İlginç bir şekilde hangi evde olursanız olun çevre evlerdeki konuşmaların yankısıyla herkesin her şeyini duyduğunuz ama sanki kimse duymuyormuş gibi rahatlıkla yüksek sesle dedikodu yapılan ve bazı akşamlar içli şarkılar patlatılan yazlık evler…
Menemen ve domatesli makarnayla, yerine göre mis kokulu şeftali ve kavunla, demli çaylar ve birayla özdeşleşen yazlıkçılar. Şehirde uzak durulan tüm “zararlı” yiyeceklere anlayış gösterilen, suçluluk duymadan yediğin patates tavanın, köfte ve tavuk kanadın tadını bir başka aldığın, yemek saatleri oynak, günbatımları şahane, her akşam efsane yazlık evler.

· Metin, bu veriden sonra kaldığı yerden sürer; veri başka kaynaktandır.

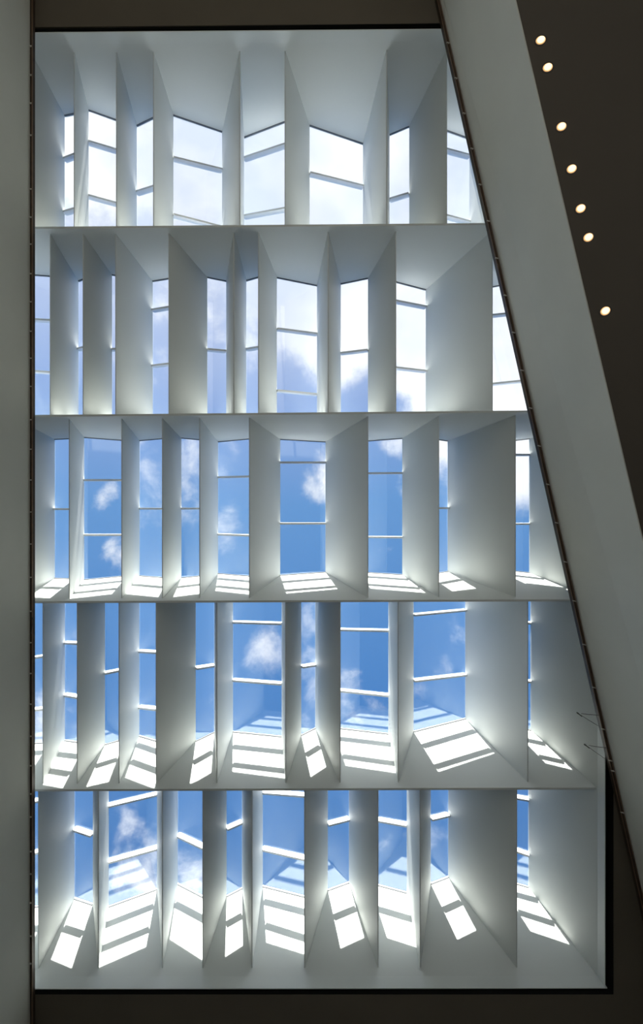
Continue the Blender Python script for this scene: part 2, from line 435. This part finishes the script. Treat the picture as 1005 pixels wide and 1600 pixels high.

Sinek kovar ve kolonyayla çare olunan sinek ısırıkları, yağlı kremlerle nemlendirilen cilt yanıkları, güneş lekeleri için geniş siperlikli şapkalar ve yanından ayırmadığın deniz havlusu ve deniz ayakkabısı. Bir şezlong, bir şemsiye gölgesi için yeri geldiğinde hakkını arayan, şehirdeki apartmanında ya da sitesinde tanıdığından çok daha fazla komşusuna ismiyle hitap edebilen yazlıkçılar müessesi.
Sizi çok sevdim, bu sene de nice anı ve fotoğraf biriktirdim sayenizde. Ama şimdilik sizinle mesaimizin sonuna geldik. Yaşattığınız güzellikler için teşekkür eder, seneye görüşmek üzere iyi günler dilerim. Kendinize iyi bakın.